くろたり庵/Kurotari's blog~since 2009

総務系サラリーマンの世に出ない言葉

ほんとうに得なのはどっちか?

2012-01-16 22:37:32 | 政治経済のことも考えよう
最近は消費増税法案の陰に隠れてあまり見ませんが、
「子ども手当と扶養控除ではどちらが得か」 といった記事を少し前までよく見かけました。

政府が検討している数字を試算すれば、それはすぐにわかることですが、
しょせん法律の世界ですから、「とりきめた内容」によって結果はどうとでも変わります。
内容(条件や率)によって、どちらを「得」にすることも、「損」にすることもできます。

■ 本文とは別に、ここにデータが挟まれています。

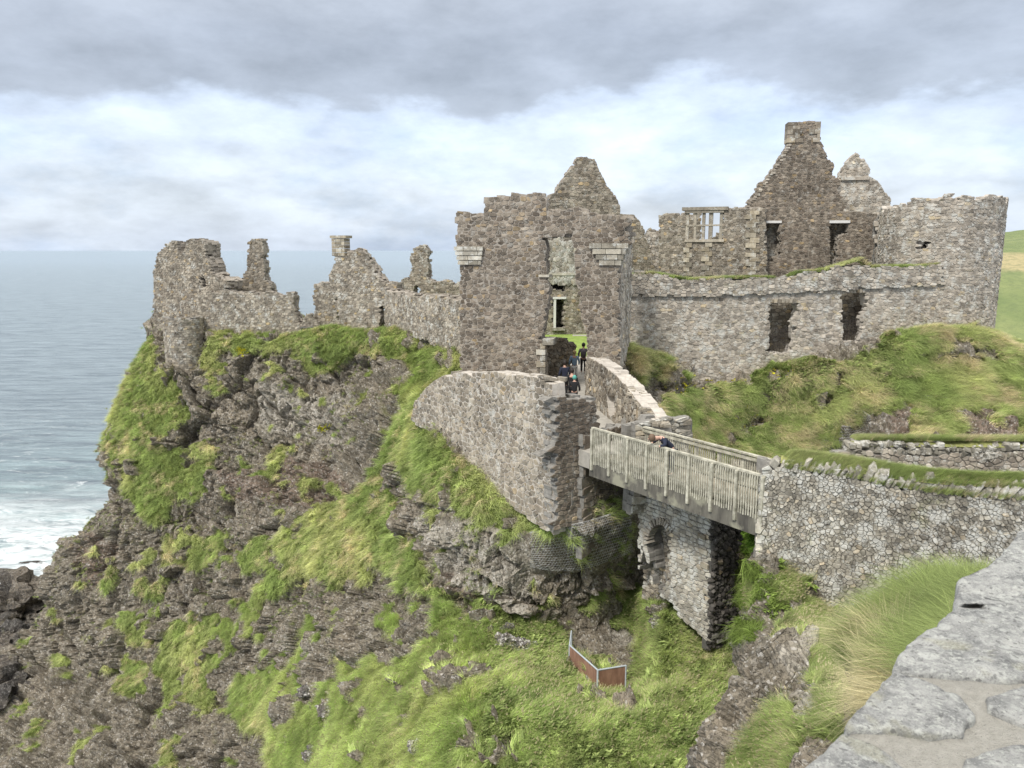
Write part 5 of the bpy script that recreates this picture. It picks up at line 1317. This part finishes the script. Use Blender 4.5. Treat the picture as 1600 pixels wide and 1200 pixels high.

したがって目先の損得勘定だけにとらわれていたら、本質は見えてきません。
給付金額や控除率、所得限度額などの数字や条件の前に、
「手当」とは、「控除」とは何かということを理解する必要があります。

「子ども手当」と「扶養控除」の場合、
これを簡単に言うと、「手当」とは現金を支給することです。
全員から一度集めた税金の一部を、特定の人に対して再分配することです。

一方、「控除」とは徴集する税金を減らすことです。
特定の人からは税金の一部をとらないようにすることです。

「手当」は実際に手元に現金がきますから、「もらった」という実感があります。
錯覚にすぎませんが、受給者の中には「得をした」と感じる人もいるでしょう。
しかし、「控除」は給与明細などのうえでの数字で示されるだけですから、
「徴集されなかった」という実感があまりありません。

つまり、人は「とられなかった」という不作為よりも、
「もらった」という作為のほうに、よりありがたみを感じやすいわけです。

また、「控除」を拡大すれば、国に入るお金(税収)は減りますが、
「手当」にすれば税収が減ることはありません。
「控除」を廃止して、最初に税金を取れるだけとり、
あとで「手当」という支出のバルブを調節するほうが、都合が良いとも言えます。

民主党政権が「手当」にこだわる本音は、
こんなところにあるような気がするのは、気のせいでしょうか。